Plasma MVP and fraud proof examples?


#1

I have been looking into the Plasma MVP with a specific interest in the fraud proofs of this initial system. It appears to me that the following is occurring (if I am wrong please let me know and I will update the topic):

  1. User makes deposit on mainnet. This somehow triggers a UTXO being generated on the plasma chain (the mechanics of this are unclear to me from the code)
  2. User starts a withdrawal on the mainnet of a specific plasma UTXO belonging to him. For the MVP it looks like this must be the initial UTXO generated from the deposit in step 1.
  3. If the user has spent this TXO (in a plasma block which has been checkpointed), someone can provide that signed plasma transaction as a challenge and block the withdrawal.

A few questions arise:

  1. Am I interpreting this UTXO fraud proof correctly? i.e. a user may only withdraw based on the original UTXO and anyone may prove that a malicious deposit with a signed transaction spending that UTXO?
  2. How would a user withdraw a split UTXO? i.e. if I deposit 5 ETH into a plasma chain and spend 2, how could I withdraw the remaining 3? Would I include a new UTXO and similarly allow anyone to prove that I had spent that particular UTXO?
  3. How does this fraud proof extend to an account-based deposit/withdrawal? i.e. is there an example of a reasonably compact fraud proof for an EVM plasma chain?

#2

In MVP, if you make a deposit on the mainnet, then the Plasma contract creates a new block of the plasma chain with one single transaction, which creates the UTXO in the plasma chain “out of nowhere”.

User starts a withdrawal on the mainnet of a specific plasma UTXO belonging to him. For the MVP it looks like this must be the initial UTXO generated from the deposit in step 1.

Not necessarily; for example, A could deposit, then A can send to B, then B can exit.

How would a user withdraw a split UTXO? i.e. if I deposit 5 ETH into a plasma chain and spend 2, how could I withdraw the remaining 3? Would I include a new UTXO and similarly allow anyone to prove that I had spent that particular UTXO?

If you deposit 5 ETH and “spend” 2, that means that there are now two UTXOs, one 2 ETH UTXO owned by someone else, and one 3 ETH UTXO owned by you. You can exit your 3 ETH UTXO as normal.

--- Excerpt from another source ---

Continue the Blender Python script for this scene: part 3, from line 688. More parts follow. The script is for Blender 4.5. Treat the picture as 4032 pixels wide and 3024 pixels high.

How does this fraud proof extend to an account-based deposit/withdrawal? i.e. is there an example of a reasonably compact fraud proof for an EVM plasma chain?

This is trickier. I recommend fully wrapping your head around UTXO-based MVP before seriously thinking about this. It is possible, but it requires some compromises.


#3

Thanks for the reply.

the Plasma contract creates a new block of the plasma chain with one single transaction

Does this mean there is an authority who must be authorized to make child blocks? Otherwise how does the system prevent users from triggering blocks from fake deposits? Also, don’t you need the receipt as well? (in order to prove the tx was actually included in the mainnet)

A could deposit, then A can send to B, then B can exit

Okay, so a follow up: how does the child chain dispose of the UTXO that has been withdrawn? Maybe a similar question to the authority one.

This is trickier

Yes, I figured :slight_smile:. Are you aware of any resources where the model has been discussed? Would love to get a glimpse.


#4

Yes. Though keep in mind that the “authority” could easily be a decentralized mechanism, eg. something running on an M-of-N scheme or PoS or whatever.

Okay, so a follow up: how does the child chain dispose of the UTXO that has been withdrawn? Maybe a similar question to the authority one.

The child chain operator looks at the main chain, and refuses to include transactions spending a UTXO that has been withdrawn or is being withdrawn.